Exercise aim: Each line of the material below that holds the word "part" needs to be copied.

Data rows:
__________

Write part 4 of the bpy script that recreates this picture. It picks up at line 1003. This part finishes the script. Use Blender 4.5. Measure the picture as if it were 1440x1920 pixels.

__________

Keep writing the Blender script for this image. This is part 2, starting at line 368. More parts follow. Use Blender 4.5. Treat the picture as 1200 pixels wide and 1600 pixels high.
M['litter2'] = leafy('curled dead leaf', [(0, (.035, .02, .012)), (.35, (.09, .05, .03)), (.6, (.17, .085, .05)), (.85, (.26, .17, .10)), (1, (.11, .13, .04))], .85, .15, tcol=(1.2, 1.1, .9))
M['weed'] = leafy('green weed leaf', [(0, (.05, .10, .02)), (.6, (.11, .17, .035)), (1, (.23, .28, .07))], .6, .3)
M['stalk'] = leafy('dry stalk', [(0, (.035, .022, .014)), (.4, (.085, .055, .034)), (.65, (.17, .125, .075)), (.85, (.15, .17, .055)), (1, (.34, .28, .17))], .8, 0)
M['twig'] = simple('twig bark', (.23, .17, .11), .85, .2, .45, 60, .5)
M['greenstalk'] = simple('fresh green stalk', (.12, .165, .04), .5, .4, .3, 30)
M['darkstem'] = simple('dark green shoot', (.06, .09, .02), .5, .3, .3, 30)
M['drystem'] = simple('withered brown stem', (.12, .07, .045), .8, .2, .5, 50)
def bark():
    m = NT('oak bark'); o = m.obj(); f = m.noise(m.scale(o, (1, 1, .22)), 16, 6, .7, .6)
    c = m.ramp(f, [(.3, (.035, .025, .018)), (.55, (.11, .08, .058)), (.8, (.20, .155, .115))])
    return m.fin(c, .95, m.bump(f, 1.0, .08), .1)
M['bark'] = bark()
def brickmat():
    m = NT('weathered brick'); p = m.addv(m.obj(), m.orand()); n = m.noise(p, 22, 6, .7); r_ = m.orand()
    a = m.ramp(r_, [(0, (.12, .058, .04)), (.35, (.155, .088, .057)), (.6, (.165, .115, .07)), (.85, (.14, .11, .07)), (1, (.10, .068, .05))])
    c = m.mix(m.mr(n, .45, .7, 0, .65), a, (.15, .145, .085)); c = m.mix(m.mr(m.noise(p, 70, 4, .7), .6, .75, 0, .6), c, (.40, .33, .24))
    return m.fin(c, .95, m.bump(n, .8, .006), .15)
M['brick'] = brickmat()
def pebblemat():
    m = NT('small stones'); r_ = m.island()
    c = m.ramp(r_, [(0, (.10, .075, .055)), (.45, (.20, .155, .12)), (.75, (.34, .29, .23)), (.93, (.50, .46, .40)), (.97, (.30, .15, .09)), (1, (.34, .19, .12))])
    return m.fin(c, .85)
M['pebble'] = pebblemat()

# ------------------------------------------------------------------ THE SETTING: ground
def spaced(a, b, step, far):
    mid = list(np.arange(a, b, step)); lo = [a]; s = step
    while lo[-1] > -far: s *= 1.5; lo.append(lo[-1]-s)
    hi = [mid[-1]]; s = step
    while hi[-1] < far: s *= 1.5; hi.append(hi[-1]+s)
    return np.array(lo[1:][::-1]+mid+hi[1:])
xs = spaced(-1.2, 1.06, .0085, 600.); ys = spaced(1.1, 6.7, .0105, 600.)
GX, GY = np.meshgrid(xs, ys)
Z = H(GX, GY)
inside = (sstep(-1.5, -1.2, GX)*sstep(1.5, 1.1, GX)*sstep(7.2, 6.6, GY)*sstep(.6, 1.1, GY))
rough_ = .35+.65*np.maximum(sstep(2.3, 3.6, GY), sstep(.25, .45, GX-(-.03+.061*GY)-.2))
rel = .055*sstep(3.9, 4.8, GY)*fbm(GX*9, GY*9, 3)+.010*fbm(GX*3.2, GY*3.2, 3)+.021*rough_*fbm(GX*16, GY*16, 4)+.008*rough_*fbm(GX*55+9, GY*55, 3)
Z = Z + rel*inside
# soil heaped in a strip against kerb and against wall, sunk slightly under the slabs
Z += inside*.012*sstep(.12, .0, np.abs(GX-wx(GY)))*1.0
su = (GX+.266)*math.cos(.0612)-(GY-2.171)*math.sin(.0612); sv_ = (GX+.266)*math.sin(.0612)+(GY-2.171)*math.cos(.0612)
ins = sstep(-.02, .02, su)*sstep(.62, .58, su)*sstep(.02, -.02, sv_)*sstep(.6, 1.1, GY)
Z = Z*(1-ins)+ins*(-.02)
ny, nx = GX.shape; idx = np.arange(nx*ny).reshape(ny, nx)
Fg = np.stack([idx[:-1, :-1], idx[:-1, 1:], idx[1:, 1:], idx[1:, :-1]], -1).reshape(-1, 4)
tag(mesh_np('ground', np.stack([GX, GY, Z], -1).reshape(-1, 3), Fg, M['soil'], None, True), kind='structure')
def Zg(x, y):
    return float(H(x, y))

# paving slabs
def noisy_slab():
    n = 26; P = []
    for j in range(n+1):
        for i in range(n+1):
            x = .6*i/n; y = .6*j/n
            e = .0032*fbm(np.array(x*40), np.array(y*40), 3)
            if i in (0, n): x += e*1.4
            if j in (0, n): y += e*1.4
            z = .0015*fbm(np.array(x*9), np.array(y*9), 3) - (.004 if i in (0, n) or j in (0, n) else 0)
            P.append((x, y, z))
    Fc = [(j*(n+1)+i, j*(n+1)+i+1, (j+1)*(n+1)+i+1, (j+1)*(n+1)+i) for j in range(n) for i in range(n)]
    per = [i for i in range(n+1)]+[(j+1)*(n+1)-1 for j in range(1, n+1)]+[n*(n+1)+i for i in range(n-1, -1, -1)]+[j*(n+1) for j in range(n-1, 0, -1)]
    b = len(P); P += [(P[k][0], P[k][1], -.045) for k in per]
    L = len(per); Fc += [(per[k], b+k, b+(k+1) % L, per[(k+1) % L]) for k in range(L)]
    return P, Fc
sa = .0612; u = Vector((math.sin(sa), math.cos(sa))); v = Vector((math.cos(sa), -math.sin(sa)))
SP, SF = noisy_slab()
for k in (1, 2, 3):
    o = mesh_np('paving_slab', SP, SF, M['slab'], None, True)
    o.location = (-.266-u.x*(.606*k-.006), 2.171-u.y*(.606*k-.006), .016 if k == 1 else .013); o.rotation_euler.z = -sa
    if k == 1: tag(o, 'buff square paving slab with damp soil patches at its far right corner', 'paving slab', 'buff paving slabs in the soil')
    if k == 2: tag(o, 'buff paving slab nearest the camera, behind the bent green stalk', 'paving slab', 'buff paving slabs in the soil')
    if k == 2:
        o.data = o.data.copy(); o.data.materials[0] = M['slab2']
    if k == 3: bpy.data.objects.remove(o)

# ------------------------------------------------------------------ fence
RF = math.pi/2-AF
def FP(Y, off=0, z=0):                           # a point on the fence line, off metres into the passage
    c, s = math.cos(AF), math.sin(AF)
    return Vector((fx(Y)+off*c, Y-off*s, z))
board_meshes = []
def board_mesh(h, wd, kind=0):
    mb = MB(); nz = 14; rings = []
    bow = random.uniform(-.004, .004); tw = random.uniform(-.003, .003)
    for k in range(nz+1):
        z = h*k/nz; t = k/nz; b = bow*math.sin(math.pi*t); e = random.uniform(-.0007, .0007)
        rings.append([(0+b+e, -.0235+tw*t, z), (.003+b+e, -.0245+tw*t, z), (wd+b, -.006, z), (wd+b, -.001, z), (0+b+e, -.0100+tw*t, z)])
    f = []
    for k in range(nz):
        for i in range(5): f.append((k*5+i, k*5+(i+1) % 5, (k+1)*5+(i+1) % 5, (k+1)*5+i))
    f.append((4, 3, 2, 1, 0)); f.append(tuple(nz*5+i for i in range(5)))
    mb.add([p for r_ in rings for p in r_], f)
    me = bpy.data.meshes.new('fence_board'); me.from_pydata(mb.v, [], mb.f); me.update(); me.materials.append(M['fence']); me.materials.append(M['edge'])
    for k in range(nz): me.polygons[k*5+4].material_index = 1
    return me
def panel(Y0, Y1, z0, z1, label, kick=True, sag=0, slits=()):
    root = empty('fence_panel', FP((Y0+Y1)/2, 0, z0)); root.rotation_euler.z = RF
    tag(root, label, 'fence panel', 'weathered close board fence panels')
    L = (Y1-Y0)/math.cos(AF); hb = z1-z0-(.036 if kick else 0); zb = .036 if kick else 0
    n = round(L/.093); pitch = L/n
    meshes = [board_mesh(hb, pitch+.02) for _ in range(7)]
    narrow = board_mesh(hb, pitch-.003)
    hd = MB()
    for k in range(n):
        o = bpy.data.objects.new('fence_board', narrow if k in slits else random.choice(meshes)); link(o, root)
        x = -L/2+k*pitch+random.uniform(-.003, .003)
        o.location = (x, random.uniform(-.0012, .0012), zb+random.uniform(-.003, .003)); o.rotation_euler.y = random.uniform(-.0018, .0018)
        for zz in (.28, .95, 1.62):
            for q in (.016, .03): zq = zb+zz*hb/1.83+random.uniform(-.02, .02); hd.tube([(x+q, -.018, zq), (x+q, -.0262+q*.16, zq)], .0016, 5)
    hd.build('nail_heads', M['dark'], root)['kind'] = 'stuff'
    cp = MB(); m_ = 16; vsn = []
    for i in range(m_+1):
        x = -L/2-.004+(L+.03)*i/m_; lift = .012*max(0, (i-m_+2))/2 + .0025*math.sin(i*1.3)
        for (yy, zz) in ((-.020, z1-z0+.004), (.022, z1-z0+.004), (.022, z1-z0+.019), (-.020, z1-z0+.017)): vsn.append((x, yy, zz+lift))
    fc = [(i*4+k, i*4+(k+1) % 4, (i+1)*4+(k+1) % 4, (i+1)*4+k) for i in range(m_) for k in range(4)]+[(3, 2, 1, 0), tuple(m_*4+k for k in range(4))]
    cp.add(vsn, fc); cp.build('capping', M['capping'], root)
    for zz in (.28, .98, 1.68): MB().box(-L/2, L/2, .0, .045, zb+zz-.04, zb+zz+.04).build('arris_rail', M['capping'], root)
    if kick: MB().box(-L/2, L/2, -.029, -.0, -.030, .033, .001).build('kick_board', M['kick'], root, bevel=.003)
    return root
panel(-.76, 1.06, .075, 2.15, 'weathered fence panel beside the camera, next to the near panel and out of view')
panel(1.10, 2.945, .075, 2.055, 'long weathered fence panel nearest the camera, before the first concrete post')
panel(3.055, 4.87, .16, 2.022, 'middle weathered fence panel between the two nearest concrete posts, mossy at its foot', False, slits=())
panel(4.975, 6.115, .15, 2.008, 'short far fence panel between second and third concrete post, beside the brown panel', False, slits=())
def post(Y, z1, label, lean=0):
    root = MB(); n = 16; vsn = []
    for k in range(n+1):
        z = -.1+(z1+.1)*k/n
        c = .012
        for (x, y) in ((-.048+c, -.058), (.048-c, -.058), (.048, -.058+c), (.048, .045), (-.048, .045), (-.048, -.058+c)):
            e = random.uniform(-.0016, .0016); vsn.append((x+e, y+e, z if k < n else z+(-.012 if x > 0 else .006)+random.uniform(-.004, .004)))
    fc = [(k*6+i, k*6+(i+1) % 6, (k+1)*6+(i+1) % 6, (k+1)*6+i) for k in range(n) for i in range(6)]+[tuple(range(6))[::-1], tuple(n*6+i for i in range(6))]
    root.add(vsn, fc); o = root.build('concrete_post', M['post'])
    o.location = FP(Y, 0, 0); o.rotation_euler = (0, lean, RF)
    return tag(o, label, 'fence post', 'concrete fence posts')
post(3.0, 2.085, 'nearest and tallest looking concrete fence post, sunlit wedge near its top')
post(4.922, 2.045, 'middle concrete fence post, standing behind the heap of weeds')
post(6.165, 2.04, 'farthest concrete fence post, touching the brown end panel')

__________

Output of the task:
Write part 4 of the bpy script that recreates this picture. It picks up at line 1003. This part finishes the script. Use Blender 4.5. Measure the picture as if it were 1440x1920 pixels.
Keep writing the Blender script for this image. This is part 2, starting at line 368. More parts follow. Use Blender 4.5. Treat the picture as 1200 pixels wide and 1600 pixels high.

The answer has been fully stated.